Alice (interpretada com carinho pela jovem Mia Wasikowska) é a típica heroína do diretor: descolada, contestadora, meio gótica e indecisa, tal qual a Lídia de Winona Rider em Os Fantasmas se Divertem. Nos minutos iniciais, quando a conhecemos, ela é taxada de sonhadora e rebelde por todos. Alice não quer que lhe imponham a felicidade, ela quer encontrá-la sozinha, esteja onde estiver. E ao cair novamente naquele mundo fantástico entrando pela Toca do Coelho Branco e tendo como missão reergue-lo das cinzas deixadas pela tirania da Rainha de Copas (Helena Bonham-Carter, bizarra), Alice talvez não a encontre, mas certamente tomará essa nova jornada como parte de seu amadurecimento, para assim definir o que quer e quem será no mundo real.
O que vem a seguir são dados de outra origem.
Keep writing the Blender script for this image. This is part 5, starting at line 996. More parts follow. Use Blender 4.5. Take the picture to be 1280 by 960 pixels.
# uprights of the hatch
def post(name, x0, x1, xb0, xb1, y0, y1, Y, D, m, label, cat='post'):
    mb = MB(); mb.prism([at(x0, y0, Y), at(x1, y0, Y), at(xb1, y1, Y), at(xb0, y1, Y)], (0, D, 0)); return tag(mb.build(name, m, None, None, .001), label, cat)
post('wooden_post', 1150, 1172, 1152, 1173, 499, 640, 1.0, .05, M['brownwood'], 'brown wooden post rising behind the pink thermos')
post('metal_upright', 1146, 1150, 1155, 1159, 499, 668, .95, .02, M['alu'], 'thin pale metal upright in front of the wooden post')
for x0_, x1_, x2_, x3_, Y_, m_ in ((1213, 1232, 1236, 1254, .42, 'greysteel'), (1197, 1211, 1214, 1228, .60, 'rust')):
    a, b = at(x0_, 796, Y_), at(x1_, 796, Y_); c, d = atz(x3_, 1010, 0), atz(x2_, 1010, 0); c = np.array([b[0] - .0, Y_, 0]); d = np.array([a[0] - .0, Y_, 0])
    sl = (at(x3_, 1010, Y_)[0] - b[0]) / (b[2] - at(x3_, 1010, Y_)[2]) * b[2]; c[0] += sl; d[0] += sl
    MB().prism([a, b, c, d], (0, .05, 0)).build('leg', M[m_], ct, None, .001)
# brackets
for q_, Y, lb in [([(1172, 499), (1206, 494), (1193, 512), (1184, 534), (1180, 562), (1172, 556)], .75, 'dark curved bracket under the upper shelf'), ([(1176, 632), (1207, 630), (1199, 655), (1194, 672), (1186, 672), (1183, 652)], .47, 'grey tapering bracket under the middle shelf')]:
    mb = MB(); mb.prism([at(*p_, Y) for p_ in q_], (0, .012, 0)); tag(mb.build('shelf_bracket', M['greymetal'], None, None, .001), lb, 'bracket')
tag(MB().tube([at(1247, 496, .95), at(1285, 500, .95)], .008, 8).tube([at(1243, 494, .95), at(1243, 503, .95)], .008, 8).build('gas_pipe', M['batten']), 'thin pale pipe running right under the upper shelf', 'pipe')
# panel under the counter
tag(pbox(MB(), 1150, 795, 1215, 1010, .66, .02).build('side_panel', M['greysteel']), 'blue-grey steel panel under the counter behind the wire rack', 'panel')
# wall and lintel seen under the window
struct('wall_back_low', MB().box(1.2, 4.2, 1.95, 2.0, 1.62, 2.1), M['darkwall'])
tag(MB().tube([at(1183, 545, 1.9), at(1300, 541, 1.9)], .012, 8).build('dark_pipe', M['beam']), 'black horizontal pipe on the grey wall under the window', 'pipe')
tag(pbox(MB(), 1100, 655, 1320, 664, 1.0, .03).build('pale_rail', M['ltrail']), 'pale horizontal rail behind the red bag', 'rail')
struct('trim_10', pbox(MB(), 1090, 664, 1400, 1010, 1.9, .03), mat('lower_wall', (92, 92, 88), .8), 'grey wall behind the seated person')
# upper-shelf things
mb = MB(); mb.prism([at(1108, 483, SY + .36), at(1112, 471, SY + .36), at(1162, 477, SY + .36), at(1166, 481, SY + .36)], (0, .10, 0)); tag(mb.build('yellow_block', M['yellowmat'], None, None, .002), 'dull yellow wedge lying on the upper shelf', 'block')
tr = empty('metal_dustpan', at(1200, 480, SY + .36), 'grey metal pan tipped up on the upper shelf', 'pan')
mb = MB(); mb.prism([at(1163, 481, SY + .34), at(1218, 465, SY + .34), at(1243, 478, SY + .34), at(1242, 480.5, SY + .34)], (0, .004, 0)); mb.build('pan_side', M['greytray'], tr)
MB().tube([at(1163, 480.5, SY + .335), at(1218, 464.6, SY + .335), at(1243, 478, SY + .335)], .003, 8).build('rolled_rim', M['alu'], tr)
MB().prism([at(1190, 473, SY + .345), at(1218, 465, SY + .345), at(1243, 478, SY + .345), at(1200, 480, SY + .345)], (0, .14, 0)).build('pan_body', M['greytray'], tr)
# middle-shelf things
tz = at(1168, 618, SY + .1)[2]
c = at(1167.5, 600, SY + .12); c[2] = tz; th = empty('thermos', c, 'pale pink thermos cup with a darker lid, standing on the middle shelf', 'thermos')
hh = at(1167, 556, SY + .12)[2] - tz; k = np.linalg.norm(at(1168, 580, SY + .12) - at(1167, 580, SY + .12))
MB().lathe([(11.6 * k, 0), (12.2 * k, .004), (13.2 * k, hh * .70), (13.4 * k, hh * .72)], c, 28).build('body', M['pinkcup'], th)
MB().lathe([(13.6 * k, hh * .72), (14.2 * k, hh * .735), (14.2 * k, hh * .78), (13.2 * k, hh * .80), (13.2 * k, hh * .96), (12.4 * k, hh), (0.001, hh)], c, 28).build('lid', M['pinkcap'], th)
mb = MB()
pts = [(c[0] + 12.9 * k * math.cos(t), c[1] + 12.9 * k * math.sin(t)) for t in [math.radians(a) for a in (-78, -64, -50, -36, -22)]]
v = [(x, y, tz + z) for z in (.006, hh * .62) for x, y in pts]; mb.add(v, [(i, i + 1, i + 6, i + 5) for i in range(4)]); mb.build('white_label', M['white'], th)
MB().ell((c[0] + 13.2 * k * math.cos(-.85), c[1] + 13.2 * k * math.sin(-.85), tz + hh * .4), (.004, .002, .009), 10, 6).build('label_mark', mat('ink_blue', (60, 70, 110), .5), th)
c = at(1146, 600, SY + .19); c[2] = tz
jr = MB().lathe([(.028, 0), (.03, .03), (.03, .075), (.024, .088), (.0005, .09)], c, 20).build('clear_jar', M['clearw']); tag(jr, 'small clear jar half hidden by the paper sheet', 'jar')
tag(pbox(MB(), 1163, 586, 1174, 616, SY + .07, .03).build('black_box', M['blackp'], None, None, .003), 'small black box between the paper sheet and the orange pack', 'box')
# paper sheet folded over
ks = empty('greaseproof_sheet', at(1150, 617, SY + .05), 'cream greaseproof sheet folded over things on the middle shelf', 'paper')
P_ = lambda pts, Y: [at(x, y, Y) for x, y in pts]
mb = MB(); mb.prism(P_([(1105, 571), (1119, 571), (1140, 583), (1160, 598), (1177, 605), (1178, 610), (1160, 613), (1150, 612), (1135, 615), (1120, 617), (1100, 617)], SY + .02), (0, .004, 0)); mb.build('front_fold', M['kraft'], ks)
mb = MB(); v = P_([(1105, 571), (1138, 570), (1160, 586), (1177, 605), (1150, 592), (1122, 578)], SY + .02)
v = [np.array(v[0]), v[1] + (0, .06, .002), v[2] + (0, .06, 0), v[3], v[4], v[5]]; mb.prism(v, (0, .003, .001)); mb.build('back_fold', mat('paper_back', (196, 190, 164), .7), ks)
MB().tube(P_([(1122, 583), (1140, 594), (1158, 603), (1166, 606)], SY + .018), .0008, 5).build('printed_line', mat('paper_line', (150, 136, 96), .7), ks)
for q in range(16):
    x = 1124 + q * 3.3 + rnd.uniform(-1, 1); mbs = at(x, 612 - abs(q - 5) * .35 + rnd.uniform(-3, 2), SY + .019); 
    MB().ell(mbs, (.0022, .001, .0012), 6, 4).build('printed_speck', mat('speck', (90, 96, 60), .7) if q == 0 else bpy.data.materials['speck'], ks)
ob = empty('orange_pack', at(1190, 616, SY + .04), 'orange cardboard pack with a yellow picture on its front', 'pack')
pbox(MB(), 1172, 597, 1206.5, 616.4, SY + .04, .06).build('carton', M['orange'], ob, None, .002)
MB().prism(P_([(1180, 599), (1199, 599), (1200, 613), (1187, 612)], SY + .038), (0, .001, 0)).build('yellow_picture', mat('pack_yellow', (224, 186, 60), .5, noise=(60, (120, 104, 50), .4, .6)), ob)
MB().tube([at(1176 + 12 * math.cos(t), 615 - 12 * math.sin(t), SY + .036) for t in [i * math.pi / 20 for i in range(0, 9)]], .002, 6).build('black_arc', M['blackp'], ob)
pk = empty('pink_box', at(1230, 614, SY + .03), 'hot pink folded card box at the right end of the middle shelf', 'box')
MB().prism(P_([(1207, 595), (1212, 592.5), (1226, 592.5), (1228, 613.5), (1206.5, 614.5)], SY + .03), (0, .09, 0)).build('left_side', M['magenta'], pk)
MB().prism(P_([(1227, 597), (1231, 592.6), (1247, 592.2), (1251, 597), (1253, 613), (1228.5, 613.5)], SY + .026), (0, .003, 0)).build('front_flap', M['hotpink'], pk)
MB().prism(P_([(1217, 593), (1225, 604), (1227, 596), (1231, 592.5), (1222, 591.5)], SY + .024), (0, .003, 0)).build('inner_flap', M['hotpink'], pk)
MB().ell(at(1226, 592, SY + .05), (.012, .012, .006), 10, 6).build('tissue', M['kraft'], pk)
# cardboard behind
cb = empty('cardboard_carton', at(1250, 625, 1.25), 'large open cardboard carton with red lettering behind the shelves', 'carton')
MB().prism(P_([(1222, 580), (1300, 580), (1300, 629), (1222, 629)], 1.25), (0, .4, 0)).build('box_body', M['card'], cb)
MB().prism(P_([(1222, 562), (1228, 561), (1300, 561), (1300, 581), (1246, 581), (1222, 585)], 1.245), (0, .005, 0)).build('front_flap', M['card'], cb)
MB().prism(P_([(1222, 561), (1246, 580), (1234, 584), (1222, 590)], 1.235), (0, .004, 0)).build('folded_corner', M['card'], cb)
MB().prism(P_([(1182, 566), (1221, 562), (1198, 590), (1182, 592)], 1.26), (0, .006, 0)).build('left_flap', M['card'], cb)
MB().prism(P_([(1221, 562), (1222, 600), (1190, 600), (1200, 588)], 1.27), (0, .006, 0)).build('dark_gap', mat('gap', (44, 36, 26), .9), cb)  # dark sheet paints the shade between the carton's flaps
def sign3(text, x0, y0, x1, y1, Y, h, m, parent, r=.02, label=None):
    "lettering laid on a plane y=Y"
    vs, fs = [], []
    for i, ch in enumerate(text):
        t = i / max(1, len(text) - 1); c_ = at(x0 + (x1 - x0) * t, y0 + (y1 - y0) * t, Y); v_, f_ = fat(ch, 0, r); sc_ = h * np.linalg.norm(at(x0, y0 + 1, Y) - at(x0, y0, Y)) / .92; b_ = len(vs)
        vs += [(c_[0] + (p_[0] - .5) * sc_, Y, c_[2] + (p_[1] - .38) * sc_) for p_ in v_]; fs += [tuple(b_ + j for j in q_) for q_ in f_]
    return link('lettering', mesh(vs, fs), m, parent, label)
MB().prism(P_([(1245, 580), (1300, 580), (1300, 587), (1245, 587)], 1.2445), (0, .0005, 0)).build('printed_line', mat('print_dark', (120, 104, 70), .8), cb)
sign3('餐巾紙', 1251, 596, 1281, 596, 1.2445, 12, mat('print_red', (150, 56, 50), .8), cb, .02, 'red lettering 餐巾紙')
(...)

Burton também fez algumas mudanças em relação a alguns personagens. O Valete (interpretado por um Crispin Glover irreconhecível) virou um algoz impetuoso, enquanto o Chapeleiro Maluco faz as vezes de âncora da trama (afinal, ele é Depp!). Este último, digamos que seja um amálgama de todos os personagens interpretados por Johnny Depp sob a tutela de Burton. Os nuances e trejeitos dos papéis anteriores são repetidos quase que insistentemente pelo ator. Mas não tiram a mágica do personagem, ao contrário, o engrandece. E em meio a tantos pixels e maquiagens exageradas, a Rainha Branca de Anne Hathaway é quem mais se destaca. Excedendo-se o Gato Risonho, ela é a personagem mais engraçada do filme com uma afetação acima do normal. E no caminhar da história, Alice ruma ao seu destino messiânico para enfrentar o Jaguadarte no tabuleiro de xadrez, numa batalha entre peças e cartas, naquele que é o mais impressionante clímax de um filme do diretor, tendo destaque a homenagem a outro filme da Disney, A Bela Adormecida. Severamente malhado pela crítica como uma bobagem de visual delirante, Alice no País das Maravilhas é muito mais do que bordam. É um filme divertido e empolgante, de visual único com as características de seu realizador. Merece um pouco mais de respeito e carinho. Valeu cada centavo de seu investimento e faz jus a todo sucesso que obteve.